> [Provided material]:
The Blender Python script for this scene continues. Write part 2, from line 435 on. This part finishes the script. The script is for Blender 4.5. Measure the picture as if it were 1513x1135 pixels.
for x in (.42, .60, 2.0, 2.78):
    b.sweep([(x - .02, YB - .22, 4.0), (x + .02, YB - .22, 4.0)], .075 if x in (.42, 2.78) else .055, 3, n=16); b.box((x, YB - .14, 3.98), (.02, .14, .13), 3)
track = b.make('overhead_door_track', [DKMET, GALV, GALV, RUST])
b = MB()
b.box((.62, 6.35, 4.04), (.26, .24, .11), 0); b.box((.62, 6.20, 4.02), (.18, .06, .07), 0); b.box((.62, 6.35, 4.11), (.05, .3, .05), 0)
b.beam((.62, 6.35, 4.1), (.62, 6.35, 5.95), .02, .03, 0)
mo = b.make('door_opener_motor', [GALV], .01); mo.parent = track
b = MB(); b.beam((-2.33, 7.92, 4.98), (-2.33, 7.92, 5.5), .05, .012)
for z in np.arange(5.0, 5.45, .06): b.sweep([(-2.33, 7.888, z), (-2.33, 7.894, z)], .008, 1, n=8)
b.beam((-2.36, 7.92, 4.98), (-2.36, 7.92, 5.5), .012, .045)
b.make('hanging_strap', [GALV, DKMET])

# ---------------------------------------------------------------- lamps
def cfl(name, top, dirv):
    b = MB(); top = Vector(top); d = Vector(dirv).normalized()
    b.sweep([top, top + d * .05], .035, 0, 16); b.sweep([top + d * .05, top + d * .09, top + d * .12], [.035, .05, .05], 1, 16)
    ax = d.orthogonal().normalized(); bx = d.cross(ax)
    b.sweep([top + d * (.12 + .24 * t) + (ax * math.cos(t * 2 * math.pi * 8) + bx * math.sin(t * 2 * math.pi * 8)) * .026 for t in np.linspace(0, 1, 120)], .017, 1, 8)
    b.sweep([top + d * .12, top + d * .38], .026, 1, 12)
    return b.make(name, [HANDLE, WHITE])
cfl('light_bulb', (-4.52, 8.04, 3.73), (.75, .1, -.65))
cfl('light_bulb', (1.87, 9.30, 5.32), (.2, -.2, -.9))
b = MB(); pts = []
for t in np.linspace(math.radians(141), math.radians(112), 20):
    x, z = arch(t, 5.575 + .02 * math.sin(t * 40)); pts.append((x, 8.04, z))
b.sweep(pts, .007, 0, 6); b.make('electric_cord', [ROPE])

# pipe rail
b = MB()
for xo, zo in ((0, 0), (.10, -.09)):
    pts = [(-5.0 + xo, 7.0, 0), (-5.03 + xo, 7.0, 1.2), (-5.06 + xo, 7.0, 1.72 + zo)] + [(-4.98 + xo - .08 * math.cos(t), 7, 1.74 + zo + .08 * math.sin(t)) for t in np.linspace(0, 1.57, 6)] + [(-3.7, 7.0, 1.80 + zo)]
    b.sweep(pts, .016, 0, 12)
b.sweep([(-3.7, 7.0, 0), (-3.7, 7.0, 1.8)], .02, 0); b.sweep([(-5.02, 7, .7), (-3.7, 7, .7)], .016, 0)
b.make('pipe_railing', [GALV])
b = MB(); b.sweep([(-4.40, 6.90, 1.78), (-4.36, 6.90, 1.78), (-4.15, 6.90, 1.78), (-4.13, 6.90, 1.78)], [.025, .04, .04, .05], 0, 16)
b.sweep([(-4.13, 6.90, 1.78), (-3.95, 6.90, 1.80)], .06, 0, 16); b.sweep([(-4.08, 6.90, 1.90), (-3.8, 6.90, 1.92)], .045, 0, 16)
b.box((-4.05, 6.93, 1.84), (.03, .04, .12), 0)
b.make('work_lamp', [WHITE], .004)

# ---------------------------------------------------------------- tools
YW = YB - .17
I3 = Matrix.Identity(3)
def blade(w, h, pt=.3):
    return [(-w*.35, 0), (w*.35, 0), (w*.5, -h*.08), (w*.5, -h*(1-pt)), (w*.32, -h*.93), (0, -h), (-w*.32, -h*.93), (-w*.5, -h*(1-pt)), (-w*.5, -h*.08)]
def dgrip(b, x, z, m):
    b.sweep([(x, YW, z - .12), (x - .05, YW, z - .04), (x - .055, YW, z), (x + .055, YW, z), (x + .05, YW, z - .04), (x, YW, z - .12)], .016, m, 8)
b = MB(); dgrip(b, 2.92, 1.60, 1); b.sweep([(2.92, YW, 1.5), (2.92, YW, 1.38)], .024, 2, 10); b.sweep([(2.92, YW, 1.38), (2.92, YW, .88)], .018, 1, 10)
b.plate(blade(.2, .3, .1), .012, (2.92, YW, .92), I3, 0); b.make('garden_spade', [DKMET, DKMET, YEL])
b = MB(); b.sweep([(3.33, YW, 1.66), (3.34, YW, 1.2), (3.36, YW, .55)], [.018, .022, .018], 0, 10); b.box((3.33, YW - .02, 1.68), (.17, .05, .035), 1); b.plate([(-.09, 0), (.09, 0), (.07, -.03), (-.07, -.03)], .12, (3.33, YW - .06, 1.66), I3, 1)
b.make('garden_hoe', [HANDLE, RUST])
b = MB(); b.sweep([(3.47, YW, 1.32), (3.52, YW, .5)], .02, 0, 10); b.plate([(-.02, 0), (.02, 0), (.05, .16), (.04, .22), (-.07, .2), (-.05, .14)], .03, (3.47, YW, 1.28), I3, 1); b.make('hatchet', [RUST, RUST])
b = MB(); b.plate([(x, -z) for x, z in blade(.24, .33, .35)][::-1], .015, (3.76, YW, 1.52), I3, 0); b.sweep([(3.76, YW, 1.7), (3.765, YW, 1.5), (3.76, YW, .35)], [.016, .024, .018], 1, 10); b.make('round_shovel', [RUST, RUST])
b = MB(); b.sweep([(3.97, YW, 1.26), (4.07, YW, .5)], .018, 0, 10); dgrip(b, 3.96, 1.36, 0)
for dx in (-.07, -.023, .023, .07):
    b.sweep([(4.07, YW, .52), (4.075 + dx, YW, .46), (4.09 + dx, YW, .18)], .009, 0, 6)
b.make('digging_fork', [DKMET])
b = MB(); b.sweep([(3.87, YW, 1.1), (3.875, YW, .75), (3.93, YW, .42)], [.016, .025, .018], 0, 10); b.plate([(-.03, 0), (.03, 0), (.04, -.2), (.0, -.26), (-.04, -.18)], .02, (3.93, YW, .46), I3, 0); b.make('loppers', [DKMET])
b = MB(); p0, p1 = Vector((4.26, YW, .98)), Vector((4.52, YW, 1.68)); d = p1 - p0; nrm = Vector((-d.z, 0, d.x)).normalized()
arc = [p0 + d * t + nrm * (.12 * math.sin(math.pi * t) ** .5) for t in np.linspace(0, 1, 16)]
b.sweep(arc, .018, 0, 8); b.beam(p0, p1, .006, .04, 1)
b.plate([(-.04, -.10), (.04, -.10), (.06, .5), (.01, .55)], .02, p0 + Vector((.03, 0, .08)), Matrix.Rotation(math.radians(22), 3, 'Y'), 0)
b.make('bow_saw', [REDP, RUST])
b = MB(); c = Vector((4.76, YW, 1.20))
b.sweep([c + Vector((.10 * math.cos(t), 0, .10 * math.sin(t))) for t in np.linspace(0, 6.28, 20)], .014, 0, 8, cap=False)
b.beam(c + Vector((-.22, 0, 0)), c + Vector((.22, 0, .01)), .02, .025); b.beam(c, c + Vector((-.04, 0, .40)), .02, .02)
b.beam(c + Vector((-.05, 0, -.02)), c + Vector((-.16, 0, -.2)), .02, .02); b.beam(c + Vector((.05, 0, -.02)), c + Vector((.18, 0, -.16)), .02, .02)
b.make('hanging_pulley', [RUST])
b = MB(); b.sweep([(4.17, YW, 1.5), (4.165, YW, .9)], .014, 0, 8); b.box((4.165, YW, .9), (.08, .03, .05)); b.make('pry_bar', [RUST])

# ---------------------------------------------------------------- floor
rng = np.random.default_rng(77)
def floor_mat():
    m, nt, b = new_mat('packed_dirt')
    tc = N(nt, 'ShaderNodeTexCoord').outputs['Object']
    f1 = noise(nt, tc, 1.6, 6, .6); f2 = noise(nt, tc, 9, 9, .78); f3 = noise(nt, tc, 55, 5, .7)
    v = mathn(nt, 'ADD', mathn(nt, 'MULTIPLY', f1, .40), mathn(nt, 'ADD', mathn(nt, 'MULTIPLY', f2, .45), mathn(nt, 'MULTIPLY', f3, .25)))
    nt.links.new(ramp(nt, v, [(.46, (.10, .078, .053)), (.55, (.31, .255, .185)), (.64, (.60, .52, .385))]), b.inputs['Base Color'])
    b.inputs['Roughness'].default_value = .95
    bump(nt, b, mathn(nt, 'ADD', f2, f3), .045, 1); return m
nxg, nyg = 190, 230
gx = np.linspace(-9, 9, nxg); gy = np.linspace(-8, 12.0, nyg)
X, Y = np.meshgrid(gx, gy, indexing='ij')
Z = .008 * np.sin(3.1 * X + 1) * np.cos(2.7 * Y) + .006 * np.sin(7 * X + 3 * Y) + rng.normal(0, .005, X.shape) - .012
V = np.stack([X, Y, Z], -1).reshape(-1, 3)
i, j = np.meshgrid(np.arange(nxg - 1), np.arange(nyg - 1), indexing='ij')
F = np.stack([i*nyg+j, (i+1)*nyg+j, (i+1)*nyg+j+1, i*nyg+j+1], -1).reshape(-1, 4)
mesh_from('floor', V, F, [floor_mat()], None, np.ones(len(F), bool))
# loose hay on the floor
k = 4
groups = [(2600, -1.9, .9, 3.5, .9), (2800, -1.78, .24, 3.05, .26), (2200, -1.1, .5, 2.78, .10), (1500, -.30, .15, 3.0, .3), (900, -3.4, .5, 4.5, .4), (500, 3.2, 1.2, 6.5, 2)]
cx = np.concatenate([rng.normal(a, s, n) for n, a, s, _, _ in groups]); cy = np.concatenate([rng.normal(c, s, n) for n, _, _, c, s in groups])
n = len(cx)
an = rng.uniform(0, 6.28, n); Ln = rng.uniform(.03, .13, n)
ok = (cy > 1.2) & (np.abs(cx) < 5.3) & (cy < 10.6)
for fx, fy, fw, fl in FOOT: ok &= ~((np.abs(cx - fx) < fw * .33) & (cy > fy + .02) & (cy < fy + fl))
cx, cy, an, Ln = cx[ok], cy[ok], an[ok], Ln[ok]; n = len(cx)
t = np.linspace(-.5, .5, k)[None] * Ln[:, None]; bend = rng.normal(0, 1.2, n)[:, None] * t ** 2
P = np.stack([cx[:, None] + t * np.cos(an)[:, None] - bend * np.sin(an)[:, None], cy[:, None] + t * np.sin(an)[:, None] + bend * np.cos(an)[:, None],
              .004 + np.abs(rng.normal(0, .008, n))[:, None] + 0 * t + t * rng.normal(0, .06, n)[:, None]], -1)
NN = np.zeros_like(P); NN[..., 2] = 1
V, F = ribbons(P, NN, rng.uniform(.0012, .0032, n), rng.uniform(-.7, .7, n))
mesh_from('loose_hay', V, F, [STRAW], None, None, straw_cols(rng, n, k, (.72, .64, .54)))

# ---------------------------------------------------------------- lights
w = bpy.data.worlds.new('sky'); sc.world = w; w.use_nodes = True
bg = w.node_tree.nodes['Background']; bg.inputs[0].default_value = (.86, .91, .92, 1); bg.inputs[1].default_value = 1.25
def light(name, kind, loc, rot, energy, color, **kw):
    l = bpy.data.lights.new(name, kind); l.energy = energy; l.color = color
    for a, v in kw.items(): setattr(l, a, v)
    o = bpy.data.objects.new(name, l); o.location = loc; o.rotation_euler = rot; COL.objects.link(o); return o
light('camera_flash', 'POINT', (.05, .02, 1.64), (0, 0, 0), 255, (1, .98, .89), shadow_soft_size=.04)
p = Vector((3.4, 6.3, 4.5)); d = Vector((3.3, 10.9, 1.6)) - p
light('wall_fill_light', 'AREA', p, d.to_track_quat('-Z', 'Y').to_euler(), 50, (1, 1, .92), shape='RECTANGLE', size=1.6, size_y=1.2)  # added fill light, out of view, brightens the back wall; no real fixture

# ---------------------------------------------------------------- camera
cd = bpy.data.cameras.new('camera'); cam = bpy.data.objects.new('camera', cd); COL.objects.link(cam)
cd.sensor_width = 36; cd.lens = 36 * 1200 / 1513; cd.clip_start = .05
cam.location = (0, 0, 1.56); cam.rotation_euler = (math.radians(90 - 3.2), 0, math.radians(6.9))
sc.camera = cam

> [Task brief]:
Your task is to quote the lines above, beginning with the first and ending with the one that holds "b.make('hanging_strap', [GALV, DKMET])".

> [Final result]:
The Blender Python script for this scene continues. Write part 2, from line 435 on. This part finishes the script. The script is for Blender 4.5. Measure the picture as if it were 1513x1135 pixels.
for x in (.42, .60, 2.0, 2.78):
    b.sweep([(x - .02, YB - .22, 4.0), (x + .02, YB - .22, 4.0)], .075 if x in (.42, 2.78) else .055, 3, n=16); b.box((x, YB - .14, 3.98), (.02, .14, .13), 3)
track = b.make('overhead_door_track', [DKMET, GALV, GALV, RUST])
b = MB()
b.box((.62, 6.35, 4.04), (.26, .24, .11), 0); b.box((.62, 6.20, 4.02), (.18, .06, .07), 0); b.box((.62, 6.35, 4.11), (.05, .3, .05), 0)
b.beam((.62, 6.35, 4.1), (.62, 6.35, 5.95), .02, .03, 0)
mo = b.make('door_opener_motor', [GALV], .01); mo.parent = track
b = MB(); b.beam((-2.33, 7.92, 4.98), (-2.33, 7.92, 5.5), .05, .012)
for z in np.arange(5.0, 5.45, .06): b.sweep([(-2.33, 7.888, z), (-2.33, 7.894, z)], .008, 1, n=8)
b.beam((-2.36, 7.92, 4.98), (-2.36, 7.92, 5.5), .012, .045)
b.make('hanging_strap', [GALV, DKMET])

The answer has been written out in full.